The destruction is particularly far advanced in the United States. The left produces numerous examples of a “war on merit.” The San Francisco Board of Education has banned Lowell High School, one of the country’s most academically successful schools, from using admission tests and introduced a lottery system instead. The school commissioner, Alison Collins, pronounces that meritocracy is “racist” and “the antithesis of fair.” Programs for the gifted and talented are being dismantled across the country. Universities are reducing the importance of Standardized Admissions Tests (SATs), with some going so far as to make testing optional, to emphasize “holistic assessment” instead. The current war on merit is likely to be as counter-productive as Britain’s attack on selective schools in the 1960s and 1970s: middle-class children will find it much easier to game a system based on essays and personal statements than to game one based on exam results.

This assault on merit extends beyond the schoolyard and into the boardroom. Companies are introducing formal or informal quotas in the name of “equity” (which is increasingly taking the place of equality of opportunity as a measure of justice). Loosening meritocratic standards will reduce economic efficiency as we see more square pegs put into round holes. It will also be self-reinforcing: one of the most reliable rules in life is that second-rate people will always appoint third-rate people in order to protect themselves from being shown up. Worryingly, this startling attack on meritocratic principles comes from the right as much as the left. Donald Trump not only gave powerful positions to family members, perhaps a hallowed if disgraceful American tradition, but also left an unprecedented number of senior positions unfilled while driving thousands of experts to seek early retirement.

The war on meritocracy would be self-destructive even if the West ruled supreme. But it is happening at a time when the West is facing its biggest challenge to date — from the rise of China and authoritarian state capitalism. China was in many ways the pioneer of meritocracy: for more than a millennium it was ruled by a mandarin elite that was selected from across the entire country by the world’s most sophisticated examinations. The system died because it failed to adapt to the explosion of scientific knowledge: the questions were much the same in 1900 as they had been in 1600. But China is now reviving its ancient meritocratic system but this time it is looking for scientists and engineers rather than Confucian scholars. We are about to learn that the meritocratic idea can be just as powerful in the service of state-authoritarianism as, until now, it has been in the service of liberal democracy.

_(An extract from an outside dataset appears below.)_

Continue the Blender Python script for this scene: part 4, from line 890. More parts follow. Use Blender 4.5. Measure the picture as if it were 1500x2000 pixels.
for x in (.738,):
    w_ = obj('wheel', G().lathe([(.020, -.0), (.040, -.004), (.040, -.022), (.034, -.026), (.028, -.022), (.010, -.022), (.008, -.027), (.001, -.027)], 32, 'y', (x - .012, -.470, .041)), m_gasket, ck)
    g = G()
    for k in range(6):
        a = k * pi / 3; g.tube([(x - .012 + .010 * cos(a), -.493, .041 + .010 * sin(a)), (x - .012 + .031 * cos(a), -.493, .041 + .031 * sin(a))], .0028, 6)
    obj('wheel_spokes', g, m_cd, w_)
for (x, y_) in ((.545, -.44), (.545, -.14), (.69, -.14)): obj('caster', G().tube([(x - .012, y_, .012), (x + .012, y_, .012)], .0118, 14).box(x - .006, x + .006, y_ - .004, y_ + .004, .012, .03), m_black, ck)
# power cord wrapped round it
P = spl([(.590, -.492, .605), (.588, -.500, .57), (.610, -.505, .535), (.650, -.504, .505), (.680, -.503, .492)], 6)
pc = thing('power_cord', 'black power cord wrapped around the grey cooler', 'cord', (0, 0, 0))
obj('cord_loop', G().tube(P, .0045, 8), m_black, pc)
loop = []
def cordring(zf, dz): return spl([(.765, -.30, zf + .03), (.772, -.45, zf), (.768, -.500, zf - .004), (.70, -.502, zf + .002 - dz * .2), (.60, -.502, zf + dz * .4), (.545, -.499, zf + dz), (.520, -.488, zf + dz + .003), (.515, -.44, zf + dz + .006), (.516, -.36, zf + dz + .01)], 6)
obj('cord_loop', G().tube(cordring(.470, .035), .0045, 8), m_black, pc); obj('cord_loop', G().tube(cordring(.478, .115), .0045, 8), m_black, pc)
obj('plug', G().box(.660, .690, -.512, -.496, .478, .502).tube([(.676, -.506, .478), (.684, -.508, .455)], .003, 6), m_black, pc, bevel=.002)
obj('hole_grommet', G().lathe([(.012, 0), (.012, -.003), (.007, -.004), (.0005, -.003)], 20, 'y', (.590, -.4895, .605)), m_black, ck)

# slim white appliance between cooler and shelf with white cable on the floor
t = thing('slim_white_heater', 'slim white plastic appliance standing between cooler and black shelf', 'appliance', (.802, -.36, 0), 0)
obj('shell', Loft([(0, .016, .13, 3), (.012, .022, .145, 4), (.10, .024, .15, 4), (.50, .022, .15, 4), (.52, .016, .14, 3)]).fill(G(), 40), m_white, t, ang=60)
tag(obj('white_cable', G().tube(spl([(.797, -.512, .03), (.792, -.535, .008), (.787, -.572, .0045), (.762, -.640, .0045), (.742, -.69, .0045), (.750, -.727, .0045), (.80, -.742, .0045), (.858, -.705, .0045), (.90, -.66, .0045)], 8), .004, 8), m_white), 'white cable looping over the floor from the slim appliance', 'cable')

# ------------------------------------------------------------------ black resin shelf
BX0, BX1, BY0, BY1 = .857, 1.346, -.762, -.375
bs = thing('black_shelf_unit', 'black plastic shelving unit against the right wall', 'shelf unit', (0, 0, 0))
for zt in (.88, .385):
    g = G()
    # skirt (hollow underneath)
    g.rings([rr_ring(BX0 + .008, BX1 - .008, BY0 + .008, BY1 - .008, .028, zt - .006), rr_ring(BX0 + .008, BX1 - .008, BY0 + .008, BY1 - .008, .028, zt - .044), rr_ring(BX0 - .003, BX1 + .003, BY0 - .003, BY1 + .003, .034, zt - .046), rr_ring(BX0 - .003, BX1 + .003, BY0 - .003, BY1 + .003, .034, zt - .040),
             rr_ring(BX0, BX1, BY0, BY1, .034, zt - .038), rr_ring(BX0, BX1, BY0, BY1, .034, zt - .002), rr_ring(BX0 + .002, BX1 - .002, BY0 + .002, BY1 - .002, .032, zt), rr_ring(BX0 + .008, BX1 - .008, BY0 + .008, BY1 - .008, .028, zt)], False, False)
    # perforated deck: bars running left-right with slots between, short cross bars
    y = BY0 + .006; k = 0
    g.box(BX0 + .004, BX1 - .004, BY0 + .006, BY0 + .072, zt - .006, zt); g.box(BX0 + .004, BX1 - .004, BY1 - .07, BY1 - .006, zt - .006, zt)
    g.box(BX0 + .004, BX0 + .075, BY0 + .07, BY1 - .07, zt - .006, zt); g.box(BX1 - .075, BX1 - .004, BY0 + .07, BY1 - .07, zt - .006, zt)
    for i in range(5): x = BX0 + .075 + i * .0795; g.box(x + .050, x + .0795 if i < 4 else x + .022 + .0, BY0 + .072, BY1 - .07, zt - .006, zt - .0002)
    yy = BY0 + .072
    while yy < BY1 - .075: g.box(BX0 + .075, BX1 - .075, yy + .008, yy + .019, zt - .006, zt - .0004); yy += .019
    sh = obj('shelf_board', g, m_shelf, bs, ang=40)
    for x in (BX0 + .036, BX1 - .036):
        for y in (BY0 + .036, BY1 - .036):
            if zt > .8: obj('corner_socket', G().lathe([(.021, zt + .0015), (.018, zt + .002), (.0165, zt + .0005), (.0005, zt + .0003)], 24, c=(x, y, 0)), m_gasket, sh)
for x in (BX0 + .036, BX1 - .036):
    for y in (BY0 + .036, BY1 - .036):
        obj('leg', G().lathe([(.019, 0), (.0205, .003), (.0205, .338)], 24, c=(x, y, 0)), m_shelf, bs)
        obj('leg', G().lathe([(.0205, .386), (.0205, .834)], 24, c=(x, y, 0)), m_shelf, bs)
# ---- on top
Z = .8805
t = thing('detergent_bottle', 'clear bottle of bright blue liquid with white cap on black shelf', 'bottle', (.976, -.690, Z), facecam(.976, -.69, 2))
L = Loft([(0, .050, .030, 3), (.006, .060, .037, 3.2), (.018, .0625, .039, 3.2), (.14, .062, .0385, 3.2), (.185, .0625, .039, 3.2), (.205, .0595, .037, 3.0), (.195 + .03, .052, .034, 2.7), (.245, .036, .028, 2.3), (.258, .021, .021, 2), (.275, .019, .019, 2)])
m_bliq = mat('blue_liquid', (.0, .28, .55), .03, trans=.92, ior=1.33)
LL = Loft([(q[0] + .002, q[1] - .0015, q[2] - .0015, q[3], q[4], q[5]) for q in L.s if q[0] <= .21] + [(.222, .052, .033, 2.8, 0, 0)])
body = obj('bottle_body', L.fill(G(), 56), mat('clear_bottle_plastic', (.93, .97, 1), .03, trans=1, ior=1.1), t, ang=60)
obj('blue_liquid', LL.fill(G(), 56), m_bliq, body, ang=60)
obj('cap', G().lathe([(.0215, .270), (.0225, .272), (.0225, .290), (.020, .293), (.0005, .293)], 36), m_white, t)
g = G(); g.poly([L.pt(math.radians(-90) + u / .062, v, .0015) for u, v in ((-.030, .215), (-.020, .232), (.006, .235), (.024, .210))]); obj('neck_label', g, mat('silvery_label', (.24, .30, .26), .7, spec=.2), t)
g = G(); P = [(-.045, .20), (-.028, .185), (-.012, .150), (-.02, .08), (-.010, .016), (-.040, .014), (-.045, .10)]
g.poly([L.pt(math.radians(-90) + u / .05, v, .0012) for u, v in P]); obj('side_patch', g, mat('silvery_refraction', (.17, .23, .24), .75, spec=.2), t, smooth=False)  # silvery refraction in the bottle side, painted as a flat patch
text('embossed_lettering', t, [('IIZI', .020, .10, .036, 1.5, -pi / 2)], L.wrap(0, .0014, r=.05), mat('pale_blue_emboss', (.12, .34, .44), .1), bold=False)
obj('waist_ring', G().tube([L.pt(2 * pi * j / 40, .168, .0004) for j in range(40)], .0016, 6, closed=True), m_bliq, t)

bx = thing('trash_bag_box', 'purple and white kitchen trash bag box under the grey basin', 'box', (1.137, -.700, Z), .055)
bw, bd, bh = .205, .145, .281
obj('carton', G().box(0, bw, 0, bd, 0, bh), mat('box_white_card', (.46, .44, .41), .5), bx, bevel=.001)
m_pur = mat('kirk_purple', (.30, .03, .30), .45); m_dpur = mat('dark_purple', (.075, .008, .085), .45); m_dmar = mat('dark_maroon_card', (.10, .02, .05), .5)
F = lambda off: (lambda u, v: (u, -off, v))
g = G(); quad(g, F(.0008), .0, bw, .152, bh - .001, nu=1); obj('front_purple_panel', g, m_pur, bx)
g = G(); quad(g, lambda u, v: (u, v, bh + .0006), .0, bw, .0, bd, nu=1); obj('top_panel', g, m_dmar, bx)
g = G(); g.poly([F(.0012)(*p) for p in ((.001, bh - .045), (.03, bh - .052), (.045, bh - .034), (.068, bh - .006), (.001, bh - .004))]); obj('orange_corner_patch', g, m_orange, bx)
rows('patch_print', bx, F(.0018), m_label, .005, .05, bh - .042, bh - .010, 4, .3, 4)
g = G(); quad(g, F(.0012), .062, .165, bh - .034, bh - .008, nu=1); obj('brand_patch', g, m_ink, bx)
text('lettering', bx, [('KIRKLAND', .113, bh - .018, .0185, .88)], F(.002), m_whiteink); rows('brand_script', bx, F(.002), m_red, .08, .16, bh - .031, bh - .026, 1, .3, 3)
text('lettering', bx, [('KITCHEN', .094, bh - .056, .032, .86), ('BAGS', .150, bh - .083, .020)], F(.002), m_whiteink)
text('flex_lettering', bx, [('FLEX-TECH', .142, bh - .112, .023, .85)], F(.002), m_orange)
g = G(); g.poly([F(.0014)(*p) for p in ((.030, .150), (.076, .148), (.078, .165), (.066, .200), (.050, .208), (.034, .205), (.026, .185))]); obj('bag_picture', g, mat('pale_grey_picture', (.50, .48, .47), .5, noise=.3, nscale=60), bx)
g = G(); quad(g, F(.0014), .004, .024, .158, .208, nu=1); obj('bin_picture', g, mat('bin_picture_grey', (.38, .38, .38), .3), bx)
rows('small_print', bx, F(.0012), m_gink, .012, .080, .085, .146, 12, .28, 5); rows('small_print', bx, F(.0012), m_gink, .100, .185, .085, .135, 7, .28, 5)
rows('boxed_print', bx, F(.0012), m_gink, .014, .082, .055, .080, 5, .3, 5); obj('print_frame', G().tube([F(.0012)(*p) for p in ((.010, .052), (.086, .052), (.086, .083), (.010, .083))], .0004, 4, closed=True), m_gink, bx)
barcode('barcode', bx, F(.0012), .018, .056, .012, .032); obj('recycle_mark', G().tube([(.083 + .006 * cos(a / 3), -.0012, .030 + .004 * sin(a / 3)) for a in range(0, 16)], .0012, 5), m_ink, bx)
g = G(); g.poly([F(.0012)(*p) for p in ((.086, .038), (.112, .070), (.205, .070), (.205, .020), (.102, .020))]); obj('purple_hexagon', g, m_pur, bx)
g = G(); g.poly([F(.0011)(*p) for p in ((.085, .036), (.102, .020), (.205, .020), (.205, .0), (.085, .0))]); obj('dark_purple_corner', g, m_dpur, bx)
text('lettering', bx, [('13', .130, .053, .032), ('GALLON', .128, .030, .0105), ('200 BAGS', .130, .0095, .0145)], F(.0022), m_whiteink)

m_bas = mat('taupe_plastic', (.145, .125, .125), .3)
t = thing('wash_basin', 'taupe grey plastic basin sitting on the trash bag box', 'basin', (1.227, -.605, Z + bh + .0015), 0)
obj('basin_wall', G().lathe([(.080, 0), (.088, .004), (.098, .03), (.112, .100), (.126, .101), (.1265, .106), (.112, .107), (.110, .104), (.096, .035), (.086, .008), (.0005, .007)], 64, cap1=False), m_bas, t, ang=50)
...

The current war on merit is thus a double threat to the modern world. It will rob the West of its economic dynamism while simultaneously encouraging interest groups to compete for resources on the basis of collective rights and group resentments. And it will shift the balance of power relentlessly towards a post-communist regime in the East that has no time for individual rights and liberal values. We still have a chance to prevent this process — just — but only if we are willing to nurture and repair the meritocratic idea that made the West successful in the first place.